Durante o ato, os ambientalistas chamaram a atenção para que o poder público impeça a reativação da Mina Serrinha. Em documento, os organizadores informaram que ela fica dentro do complexo natural da Serra da Moeda e teve suas atividades de lavra suspensas há mais de 15 anos, Vidigal contou que a Vale, em dezembro de 2018, adquiriu os direitos minerários do complexo e, desde então, vem fazendo uma série de ações, como adequação de estrada e das pilhas de estéril do local, além do descomissionamento da barragem de rejeito. “Atualmente ela está transportando o minério "sinter feed" (produto do minério de ferro) o empreendimento, que ganhou valor econômico com o passar dos anos.”
O geólogo Ronald Fleischer, ong Abrace a Serra da Moeda, disse que o lugar onde a Serrinha se encontra tem “relevância hídrica, espeleológica e ambiental reconhecida por diversos instrumentos de proteção, entre eles o Monumento Natural Municipal da Mãe D’água”. E mais: “Essa mina provocaria o rebaixamento do lençol freático e, consequentemente, o esgotamento da Mãe D’água e de outras nascentes da região. Isso afetaria diretamente 10 mil famílias das comunidades Córrego Ferreira, Palhano, Recanto da Serra, Águas Claras, Jardins e Retiro do Chalé”.
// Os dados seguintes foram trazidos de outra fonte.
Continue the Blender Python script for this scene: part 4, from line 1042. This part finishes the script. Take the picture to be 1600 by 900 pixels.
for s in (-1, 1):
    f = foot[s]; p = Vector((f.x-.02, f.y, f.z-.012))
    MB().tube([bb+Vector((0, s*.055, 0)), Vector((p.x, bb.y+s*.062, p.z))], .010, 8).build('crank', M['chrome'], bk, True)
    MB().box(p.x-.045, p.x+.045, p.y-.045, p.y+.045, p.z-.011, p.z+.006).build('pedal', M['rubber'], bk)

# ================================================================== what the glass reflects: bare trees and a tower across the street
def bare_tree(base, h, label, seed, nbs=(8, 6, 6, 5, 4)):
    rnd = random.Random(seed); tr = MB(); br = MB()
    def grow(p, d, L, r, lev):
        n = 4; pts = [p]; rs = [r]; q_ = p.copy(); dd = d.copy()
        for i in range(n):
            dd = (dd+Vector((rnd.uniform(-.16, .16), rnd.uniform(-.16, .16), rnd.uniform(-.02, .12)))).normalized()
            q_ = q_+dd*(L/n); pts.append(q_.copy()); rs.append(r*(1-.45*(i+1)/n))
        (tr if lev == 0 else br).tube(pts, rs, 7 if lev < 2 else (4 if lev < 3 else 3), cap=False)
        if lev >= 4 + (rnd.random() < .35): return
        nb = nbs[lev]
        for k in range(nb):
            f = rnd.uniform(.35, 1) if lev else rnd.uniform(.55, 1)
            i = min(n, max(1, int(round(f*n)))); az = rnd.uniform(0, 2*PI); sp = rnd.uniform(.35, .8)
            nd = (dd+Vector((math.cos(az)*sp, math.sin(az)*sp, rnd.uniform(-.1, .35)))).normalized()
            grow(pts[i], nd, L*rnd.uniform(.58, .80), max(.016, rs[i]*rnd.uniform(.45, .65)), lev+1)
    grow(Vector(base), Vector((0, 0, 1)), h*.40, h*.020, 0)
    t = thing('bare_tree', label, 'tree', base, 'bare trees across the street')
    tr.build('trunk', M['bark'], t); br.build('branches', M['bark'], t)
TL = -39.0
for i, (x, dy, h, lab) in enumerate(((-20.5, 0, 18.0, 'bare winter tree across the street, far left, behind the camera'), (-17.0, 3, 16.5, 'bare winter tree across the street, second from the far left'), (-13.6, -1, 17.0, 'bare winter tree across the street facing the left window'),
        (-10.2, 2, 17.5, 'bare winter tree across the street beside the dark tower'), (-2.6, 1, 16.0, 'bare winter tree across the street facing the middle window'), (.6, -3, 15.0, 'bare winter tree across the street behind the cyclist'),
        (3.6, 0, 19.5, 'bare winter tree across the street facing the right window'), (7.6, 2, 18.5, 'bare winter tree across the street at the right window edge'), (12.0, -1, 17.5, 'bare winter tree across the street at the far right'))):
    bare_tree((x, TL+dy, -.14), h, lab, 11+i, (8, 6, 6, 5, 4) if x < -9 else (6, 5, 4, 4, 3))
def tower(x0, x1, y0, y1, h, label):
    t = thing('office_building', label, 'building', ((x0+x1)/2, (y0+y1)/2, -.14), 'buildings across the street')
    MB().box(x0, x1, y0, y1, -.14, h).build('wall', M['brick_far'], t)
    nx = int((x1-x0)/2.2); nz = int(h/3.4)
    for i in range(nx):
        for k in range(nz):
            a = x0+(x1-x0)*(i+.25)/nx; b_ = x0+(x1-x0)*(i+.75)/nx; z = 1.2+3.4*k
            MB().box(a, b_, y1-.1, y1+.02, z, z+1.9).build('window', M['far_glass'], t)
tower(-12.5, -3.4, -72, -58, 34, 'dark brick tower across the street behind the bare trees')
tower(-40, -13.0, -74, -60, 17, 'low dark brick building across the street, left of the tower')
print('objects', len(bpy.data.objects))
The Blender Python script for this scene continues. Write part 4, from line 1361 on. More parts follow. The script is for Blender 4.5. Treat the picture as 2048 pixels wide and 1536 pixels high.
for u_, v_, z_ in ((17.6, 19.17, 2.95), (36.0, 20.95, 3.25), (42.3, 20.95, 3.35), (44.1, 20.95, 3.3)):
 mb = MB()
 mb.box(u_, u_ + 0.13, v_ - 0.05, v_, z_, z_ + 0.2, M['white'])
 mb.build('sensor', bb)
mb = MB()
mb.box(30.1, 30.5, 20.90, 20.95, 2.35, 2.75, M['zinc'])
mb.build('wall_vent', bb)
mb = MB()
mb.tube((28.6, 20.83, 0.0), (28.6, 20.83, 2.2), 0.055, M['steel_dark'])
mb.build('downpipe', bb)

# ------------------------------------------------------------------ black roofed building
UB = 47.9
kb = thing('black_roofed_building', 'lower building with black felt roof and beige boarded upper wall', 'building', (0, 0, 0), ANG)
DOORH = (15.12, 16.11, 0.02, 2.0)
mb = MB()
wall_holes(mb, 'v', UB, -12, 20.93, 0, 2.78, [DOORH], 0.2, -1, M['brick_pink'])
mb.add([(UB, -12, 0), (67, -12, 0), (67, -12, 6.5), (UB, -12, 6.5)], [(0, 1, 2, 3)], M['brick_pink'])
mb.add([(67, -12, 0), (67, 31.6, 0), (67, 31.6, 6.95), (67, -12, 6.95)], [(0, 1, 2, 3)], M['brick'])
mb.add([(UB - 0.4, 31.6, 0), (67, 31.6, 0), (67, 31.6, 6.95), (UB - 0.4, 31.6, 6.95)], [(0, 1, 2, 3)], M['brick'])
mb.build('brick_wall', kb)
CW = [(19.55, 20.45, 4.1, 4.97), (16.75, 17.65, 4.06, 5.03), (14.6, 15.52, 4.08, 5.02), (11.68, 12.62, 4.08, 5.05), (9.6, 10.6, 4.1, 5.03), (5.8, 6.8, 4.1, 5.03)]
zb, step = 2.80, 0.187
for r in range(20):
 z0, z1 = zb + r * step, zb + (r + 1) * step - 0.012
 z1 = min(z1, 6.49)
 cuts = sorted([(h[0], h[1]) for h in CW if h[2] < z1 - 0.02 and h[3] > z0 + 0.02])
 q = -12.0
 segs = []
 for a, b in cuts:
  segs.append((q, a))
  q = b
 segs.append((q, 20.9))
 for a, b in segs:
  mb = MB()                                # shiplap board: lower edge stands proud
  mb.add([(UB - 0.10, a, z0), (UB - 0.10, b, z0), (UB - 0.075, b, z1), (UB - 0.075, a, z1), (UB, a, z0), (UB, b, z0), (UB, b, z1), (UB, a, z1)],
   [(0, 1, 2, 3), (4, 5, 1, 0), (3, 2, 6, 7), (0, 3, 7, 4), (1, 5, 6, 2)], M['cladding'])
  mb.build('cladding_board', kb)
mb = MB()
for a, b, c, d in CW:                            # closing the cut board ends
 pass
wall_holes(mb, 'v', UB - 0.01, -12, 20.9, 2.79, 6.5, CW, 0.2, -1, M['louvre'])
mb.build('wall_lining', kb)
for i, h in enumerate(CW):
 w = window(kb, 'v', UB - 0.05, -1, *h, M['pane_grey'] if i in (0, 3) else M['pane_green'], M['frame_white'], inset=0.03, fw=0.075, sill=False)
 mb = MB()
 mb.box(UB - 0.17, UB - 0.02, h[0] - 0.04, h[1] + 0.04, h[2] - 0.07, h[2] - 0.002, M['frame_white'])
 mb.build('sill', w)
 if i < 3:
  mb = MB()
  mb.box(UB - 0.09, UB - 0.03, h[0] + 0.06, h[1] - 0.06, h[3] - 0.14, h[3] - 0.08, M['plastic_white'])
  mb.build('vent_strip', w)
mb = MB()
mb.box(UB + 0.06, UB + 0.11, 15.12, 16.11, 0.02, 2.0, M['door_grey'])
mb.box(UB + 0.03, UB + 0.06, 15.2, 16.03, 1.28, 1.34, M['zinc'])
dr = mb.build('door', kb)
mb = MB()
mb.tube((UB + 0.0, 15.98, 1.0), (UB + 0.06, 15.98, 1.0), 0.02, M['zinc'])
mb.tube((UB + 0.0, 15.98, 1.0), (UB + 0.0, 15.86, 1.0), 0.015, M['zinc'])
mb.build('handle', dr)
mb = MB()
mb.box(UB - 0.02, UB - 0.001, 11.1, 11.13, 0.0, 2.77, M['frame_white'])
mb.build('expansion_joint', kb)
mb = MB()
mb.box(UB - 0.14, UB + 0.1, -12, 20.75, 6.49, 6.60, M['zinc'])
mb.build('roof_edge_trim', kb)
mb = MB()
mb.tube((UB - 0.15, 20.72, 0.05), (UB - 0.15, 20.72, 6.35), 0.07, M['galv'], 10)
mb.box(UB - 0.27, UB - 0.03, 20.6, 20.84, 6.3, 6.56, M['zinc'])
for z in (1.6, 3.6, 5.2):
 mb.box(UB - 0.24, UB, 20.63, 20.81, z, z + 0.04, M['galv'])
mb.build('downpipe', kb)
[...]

No documento distribuído à imprensa pela ong, há a informação de que “estudos técnicos demonstram que a volta da mineração, na região, traria a degradação da paisagem, instabilidade da encosta da serra, poluição sonora, crescimento urbano desordenado, emissão de poeira e colocaria em risco a sobrevivência de espécies de flora endêmicas e de fauna, atualmente ameaçadas de extinção”.
OPERAÇÕES
Em nota, a Vale informa que se tornou proprietária da Mina Serrinha em 2019, "em razão da aquisição da Ferrous, e não retomou as operações de extração de minério no local". Atualmente, a empresa faz a remoção de pilhas de estéril da mina, "cujo material é enviado, de forma segura e regular, para a mina Capão Xavier, em Nova Lima". A Vale, diz a nota, também desenvolve atividades de manutenção na Mina Serrinha, "visando a segurança das estruturas remanescentes, além da proteção e recuperação ambientaldaárea".